При подведении итогов боевых действий интернациональной зенитно-артиллерийской группы мы порадовались. К концу сражения на Хараме она уничтожила 19 фашистских бомбардировщиков, 11 итальянских танков, более эскадрона марокканской конницы и нескольких пулеметных точек врага.
Успех республиканских войск на Хараме был обеспечен стойкостью и мужеством испанских и интернациональных формирований, героическими действиями советских добровольцев-летчиков, танкистов, пехотинцев и артиллеристов, находившихся в рядах интербригад, Во многом обязаны были республиканцы неутомимой деятельности советников: К. А. Мерецкова, Н. Н. Воронова, П. И. Батова, Р. Я. Малиновского, Я. В. Смушкевича, Н. Н. Нагорного, А. И. Родимцева.
По окончании сражения на Хараме фашисты, мстя за провал своего плана окружения и захвата столицы Испанской республики, возобновили массированные налеты авиации на Мадрид, прикрываемый батареями зенитно-артиллерийской группы и истребительной авиацией.
...Пронзительно воют авиационные моторы, идет напряженный воздушный бой в небе Мадрида. В городе развернуты все пять батарей зенитной артгруппы. Отражением налета фашистской авиации руководят генерал Дуглас и коронель Майер.
Дуглас поглощен воздушной схваткой и в ответ на замечание Майера об улучшении взаимодействия истребителей и зенитной артиллерии некоторое время молчит. Порывистый, решительный, без головного убора, в короткой кожаной куртке, он как бы перенесся в небо и воюет там среди летчиков-героев. В этот миг для него не существует ничего важнее. Он роняет:
— Да, конечно, конечно... все вопросы решим после…
— Надо решать как можно скорее, Яков Владимирович,— настаивает старший советник по противовоздушной обороне Центрального фронта.
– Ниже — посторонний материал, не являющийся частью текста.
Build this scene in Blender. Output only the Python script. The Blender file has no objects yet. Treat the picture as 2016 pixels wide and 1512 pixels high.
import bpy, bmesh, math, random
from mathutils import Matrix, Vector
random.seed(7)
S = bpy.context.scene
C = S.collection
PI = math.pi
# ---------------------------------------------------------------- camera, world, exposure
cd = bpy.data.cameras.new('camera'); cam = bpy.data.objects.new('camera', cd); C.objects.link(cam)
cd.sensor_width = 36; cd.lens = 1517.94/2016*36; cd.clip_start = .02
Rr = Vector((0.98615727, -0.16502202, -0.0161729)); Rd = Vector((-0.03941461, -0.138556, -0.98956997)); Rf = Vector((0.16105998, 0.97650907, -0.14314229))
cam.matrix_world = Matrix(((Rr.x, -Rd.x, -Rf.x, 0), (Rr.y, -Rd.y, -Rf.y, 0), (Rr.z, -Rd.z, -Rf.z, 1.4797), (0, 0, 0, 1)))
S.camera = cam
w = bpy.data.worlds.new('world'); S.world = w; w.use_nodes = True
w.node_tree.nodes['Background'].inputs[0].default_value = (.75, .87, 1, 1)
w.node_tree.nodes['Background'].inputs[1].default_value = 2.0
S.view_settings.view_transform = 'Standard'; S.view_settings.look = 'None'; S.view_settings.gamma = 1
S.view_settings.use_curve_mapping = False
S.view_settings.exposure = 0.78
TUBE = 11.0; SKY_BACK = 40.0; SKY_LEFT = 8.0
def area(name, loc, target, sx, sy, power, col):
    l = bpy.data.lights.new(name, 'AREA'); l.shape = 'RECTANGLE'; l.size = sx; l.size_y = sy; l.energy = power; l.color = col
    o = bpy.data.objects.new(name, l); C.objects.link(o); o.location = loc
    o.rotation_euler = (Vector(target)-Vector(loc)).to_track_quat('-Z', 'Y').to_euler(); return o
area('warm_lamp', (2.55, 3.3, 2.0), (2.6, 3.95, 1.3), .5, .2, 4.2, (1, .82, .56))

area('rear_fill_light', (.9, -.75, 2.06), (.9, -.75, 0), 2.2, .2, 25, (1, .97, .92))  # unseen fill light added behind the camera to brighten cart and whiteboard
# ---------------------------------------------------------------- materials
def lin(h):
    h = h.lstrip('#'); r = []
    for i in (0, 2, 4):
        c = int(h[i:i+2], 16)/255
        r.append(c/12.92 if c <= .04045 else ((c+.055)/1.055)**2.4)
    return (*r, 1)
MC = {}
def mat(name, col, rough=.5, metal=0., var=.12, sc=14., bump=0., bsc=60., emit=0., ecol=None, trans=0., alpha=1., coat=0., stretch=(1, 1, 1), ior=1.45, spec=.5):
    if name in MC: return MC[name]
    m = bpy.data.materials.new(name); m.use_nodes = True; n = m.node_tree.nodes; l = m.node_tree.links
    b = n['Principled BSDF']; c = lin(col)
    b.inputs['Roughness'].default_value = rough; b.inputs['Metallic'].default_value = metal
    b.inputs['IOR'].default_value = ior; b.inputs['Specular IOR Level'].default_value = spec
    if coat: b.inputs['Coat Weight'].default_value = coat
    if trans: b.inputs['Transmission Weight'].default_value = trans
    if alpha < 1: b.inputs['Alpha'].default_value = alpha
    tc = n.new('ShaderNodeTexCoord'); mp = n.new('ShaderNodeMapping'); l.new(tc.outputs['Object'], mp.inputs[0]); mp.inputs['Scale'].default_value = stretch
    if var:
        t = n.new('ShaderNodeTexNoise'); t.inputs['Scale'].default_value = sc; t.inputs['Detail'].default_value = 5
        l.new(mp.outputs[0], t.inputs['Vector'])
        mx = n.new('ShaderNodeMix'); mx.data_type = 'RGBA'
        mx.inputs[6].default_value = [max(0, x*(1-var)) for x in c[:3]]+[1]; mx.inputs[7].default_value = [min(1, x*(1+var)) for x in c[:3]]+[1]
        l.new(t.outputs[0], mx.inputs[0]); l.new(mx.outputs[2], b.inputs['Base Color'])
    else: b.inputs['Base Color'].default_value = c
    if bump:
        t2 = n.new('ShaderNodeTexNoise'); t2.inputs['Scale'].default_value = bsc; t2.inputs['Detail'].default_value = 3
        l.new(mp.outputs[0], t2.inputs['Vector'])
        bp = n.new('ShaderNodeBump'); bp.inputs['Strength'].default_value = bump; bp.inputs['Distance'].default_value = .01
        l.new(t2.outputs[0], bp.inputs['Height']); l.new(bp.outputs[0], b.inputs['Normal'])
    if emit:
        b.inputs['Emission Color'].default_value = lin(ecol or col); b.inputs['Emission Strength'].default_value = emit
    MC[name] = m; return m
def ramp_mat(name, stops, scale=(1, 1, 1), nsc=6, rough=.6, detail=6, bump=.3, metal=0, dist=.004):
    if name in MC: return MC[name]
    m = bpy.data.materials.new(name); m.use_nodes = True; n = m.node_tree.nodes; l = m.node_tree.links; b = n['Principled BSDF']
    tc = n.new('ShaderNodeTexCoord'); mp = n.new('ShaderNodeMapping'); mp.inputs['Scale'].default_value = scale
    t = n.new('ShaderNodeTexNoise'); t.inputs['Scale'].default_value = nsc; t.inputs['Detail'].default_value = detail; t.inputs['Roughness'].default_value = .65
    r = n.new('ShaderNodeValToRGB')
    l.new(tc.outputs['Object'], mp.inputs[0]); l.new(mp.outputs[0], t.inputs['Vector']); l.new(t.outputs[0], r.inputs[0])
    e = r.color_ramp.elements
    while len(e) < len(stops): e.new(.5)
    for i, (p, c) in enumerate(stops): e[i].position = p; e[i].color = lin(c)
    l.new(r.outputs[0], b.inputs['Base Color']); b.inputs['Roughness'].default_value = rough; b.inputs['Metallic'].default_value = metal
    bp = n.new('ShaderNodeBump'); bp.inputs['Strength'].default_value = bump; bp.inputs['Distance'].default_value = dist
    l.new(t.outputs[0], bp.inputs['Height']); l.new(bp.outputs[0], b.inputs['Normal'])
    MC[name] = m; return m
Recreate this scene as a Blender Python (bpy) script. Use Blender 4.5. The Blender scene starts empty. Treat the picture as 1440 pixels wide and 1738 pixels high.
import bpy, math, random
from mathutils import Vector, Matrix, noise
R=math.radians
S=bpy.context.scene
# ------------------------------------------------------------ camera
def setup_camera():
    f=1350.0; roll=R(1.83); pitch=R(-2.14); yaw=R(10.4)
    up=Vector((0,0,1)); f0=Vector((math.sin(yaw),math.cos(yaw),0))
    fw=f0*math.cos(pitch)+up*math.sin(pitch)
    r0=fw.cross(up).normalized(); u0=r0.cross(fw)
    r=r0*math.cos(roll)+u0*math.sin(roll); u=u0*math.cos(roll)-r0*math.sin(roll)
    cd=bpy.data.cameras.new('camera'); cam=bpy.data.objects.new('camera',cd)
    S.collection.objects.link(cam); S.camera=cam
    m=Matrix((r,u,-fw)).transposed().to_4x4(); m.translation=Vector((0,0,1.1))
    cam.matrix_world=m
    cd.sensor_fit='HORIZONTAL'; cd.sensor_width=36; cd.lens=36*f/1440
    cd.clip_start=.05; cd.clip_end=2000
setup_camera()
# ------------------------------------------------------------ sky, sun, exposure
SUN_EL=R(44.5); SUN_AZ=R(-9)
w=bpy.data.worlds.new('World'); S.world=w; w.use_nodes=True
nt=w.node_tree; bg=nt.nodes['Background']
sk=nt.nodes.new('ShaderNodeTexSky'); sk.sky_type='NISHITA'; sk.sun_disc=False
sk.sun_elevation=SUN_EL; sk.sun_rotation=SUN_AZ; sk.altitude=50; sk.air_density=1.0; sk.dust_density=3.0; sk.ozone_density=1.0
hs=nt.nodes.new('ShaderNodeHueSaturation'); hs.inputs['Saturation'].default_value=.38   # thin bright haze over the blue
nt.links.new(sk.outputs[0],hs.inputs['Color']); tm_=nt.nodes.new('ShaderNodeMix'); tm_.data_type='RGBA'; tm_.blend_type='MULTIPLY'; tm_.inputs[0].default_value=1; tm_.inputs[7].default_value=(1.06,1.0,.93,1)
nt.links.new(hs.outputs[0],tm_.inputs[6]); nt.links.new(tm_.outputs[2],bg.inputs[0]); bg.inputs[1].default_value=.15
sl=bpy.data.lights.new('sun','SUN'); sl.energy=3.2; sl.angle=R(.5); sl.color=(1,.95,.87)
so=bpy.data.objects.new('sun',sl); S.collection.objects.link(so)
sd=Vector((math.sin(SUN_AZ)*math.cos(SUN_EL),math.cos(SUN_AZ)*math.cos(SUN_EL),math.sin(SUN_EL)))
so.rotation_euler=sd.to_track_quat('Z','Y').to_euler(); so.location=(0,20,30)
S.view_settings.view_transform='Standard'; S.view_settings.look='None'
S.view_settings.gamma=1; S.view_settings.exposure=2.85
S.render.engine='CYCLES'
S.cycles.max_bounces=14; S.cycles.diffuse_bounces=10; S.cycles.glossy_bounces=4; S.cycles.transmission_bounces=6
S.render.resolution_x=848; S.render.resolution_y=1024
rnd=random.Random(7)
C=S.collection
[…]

Налет фашистской авиации отражен, небо Мадрида очищено от вражеских стервятников, и Дуглас обращается к Майеру:
— Теперь, если не возражаешь, Николай Никифорович, сейчас же поедем в Алкалу-де-Эйнарес на аэродром к моим соколикам, будем договариваться о взаимодействии истребителей и зенитной артиллерии.
Поехали, прихватив с собой меня. На аэродроме нас поджидал помощник Дугласа по истребительной авиации камарада Хулио, улыбчивый, добродушный на вид человек с типично русским лицом.
В низком, полуподземном и закамуфлированном помещении располагались пилоты разных национальностей. По всему видно было, что они составляют единую интернациональную семью, центром которой, ее ядром были советские летчики-добровольцы. Их безошибочно можно было узнать по внешнему подтянутому виду и каким-то другим едва уловимым чертам. Старший по должности в истребительной авиационной группе летчик Иван Копец, уверенный в себе красавец (скорее всего, уверенность и отличала наших добровольцев-летчиков), пристально рассматривал прибывших людей. С ним рядом круглолицый крепыш, один из лучших летчиков-истребителей Георгий Захаров и молчаливый молодой пилот Сергей Плыгунов. К ним присоединились свободные от боевых дежурств летчики-истребители.